In a statement Saturday, Barghouti confirmed the end of the hunger strike, timed to coincide with the beginning of Ramadan, the holy Muslim month of fasting. But he did not specify any agreements with Israeli authorities. The statement called the strike an “important step toward full respect of the rights of Palestinian prisoners.” Israeli prison officials could not be immediately reached for comment.
The strikers, among 6,500 Palestinians in Israeli prisons, had demanded more family visits, an end to solitary confinement, better health care and greater access to education. Media reports said Israeli authorities had agreed to prisoners’ demand for a second monthly family visit.
Israeli officials accused Barghouti of staging the strike to raise his position in the volatile struggle over leadership among Palestinians. Polls show that Barghouti, 57, who has been in prison since 2002, is the most popular choice to replace Mahmoud Abbas, 82, president of the Palestinian Authority.
IS claims Egypt attack
MINYA, Egypt — Islamic State claimed responsibility for an attack on a bus loaded with Coptic Christians the day before near the southern city of Minya, which officials said killed 29 people.
“A security team of caliphate soldiers set up an ambush for dozens of Christians as they headed to the church of St. Samuel,” the militant group said Saturday through Amaq, its media arm.
The bus passengers were shot to death on their way to volunteer at a monastery. Twenty-five other Coptic Christians were wounded.
Friday’s attack, on the eve of the Muslim holiday of Ramadan, led Egyptian President Abdel-Fattah elSissi to launch airstrikes on what officials said were militant training camps in the northeastern Libyan city of Derna.
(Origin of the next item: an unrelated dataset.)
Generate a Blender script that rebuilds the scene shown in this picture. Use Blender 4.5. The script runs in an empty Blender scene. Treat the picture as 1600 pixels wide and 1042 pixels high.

Mr. el-Sissi, a former general, said the gunmen had trained and planned the attack in Libyan camps, although Islamic State has not controlled Derna for two years.
In a Saturday phone call, Egyptian Foreign Minister Sameh Shoukry told U.S. Secretary of State Rex Tillerson that officials found “information and evidence that terrorist elements involved in the Minya incident trained in these camps,” a statement said.
The military strikes did little to reassure Coptic Christians in Minya, a city on the banks of the Nile about 140 miles south of Cairo where about 40 percent of the population is Christian – four times the percentage of the Muslim country’s population of 92 million. They have watched with dread this year as Islamic State militants advanced from strongholds in northern Sinai south beyond the capital.
Anti-Indian protests
SRINAGAR,India — One civilian was killed and dozens of others injured Saturday after massive anti-India protests and clashes erupted in Indian-controlled Kashmir following the killing of a prominent rebel commander and his associate in a gunbattle with government forces in the disputed region.
Rebel leader Sabzar Ahmed Bhat and a fellow militant were killed after troops cordoned off the southern Tral area overnight following a tip that rebels were hiding there, police said.